Automated Bug Classification. : Bug Report Routing

University essay from Linköpings universitet/Institutionen för datavetenskap; Linköpings universitet/Filosofiska fakulteten

Author: Sridhar Adhikarla; [2020]

Keywords: ;

Abstract: With the growing software technologies companies tend to develop automated solutions to save time and money. Automated solutions have seen tremendous growth in the software industry and have benefited from extensive machine learning research. Although extensive research has been done in the area of automated bug classification, with the new data being collected, more precise methods are yet to be developed. An automated bug classifier will process the content of the bug report and assign it to the person or department that would fix the problem. A bug report typically contains an unstructured text field where the problem is described in detail. A lot of research regarding information extraction from such text fields has been done. This thesis uses a topic modeling technique, Latent Dirichlet Allocation (LDA), and a numerical statistic Term Frequency - Inverse Document Frequency (TF-IDF), to generate two different features from the unstructured text fields of the bug report. A third set of features was created by concatenating the TF-IDF and the LDA features. The class distribution of the data used in this thesis changes over time. To explore if time has an impact on the prediction, the age of the bug report was introduced as a feature. The importance of this feature, when used along with the LDA and TF-IDF features, was also explored in this thesis. These generated feature vectors were used as predictors to train three different classification models; multinomial logistic regression, dense neural networks, and DO-probit.
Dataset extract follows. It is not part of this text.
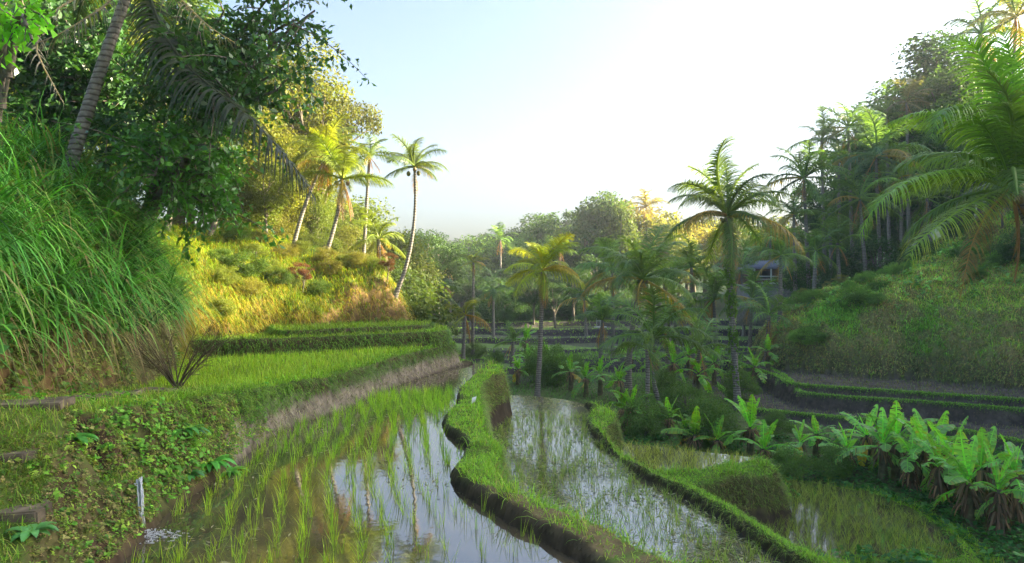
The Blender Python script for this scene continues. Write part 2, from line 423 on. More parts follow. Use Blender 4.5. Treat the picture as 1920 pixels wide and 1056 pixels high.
mixc(wet, (.06, .046, .03), sstep(.13, .05, np.minimum(np.minimum(RG['p1'], np.abs(RG['p2'])), np.abs(RG['p3'])))*.7)
m1 = reg == 1
setc(m1, (.075, .12, .02), (.13, .15, .03), .5+.7*n1)
mixc(m1, (.085, .055, .03), sstep(.7, 1.5, SL)*(.8+.5*n1))
mixc(m1 & (RG['p1'] < 1.2) & (GY > 10), (.27, .225, .17), sstep(1.4, 2.0, SL)*sstep(.62, .38, HH+.12*n1)*(1.0+.4*n0))
mixc(m1 & (RG['p1'] < .5), (.06, .042, .027), sstep(.10, .02, HH))
m2 = reg == 2
setc(m2, (.08, .11, .02), (.14, .13, .025), .5+.8*n2)
mixc(m2 & (GY > 17), (.20, .13, .045), sstep(1.0, 1.8, SL)*(.7+.5*n1))
mixc(m2 & (GY < 17), (.10, .08, .035), sstep(.9, 1.6, SL)*(.6+.5*n1))
mixc(m2 & (GX > -6.4) & (RG['dhl'] < 1.6), (.19, .12, .05), sstep(.7, 1.5, SL)*(.9+.4*n1))
mixc(m2, (.06, .075, .02), sstep(5, 9, RG['dhl']))
setc(reg == 9, (.045, .032, .018), (.06, .045, .026), .5+.7*n1)
Cf = C.reshape(-1, 3)
regf = np.minimum(np.minimum(reg.ravel()[F[:, 0]], 99), 99)
NAMES = {0: 'valley_floor', 1: 'terrace_bank', 2: 'hillside', 3: 'upper_paddy_bund', 4: 'middle_paddy_bund', 5: 'third_paddy_bund', 6: 'lowest_paddy_bund', 7: 'mud_terraces', 8: 'grassy_hill', 9: 'paddy_bed', 10: 'distant_terraces', 11: 'distant_hills'}
for r, nm in NAMES.items():
    sel = F[regf == r]
    if not len(sel): continue
    u, inv = np.unique(sel, return_inverse=True)
    me = make_mesh(nm, V[u], inv.reshape(-1, 4), M_terr, Cf[u])
    tag(add(nm, me), kind='structure')

# ---------------------------------------------------------------- water
def water(nm, poly, z, mat):
    import bmesh
    bm = bmesh.new()
    vs = [bm.verts.new((x, y, z)) for x, y in poly]
    f = bm.faces.new(vs); bmesh.ops.triangulate(bm, faces=[f])
    me = bpy.data.meshes.new(nm); bm.to_mesh(me); bm.free(); me.materials.append(mat)
    tag(add(nm, me), kind='structure')
def inflate(poly, e):
    P = np.array(poly); a = np.roll(P, 1, 0); b = np.roll(P, -1, 0)
    t = nrm(b-a); nn = np.stack([t[:, 1], -t[:, 0]], 1)
    area = np.sum(P[:, 0]*np.roll(P[:, 1], -1)-np.roll(P[:, 0], -1)*P[:, 1])
    return [tuple(q) for q in P+nn*e*(1 if area > 0 else -1)]
water('upper_paddy_water', inflate(P1, .07), Z1, M_water)
water('middle_paddy_water', inflate(P2, .06), Z2, M_water2)
water('third_paddy_water', inflate(P3, .06), Z3, M_water2)
water('lowest_paddy_water', inflate(P4, .06), Z4, M_water)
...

The prediction of the classifiers, for the correct department to handle a bug, was evaluated on the accuracy and the F1-score of the prediction. For comparison, the predictions from a Support Vector Machine (SVM) using a linear kernel was treated as the baseline. The best results for the multinomial logistic regression and the dense neural networks classifiers were obtained when the TF-IDF features of the bug reports were used as predictors. Among the three classifiers trained the dense neural network had the best performance, though the classifier was not able to perform better than the SVM baseline. Using age as a feature did not give a significant improvement in the predictive performance of the classifiers, but was able to identify some interesting patterns in the data. Further research on other ways of using the age of the bug reports could be promising.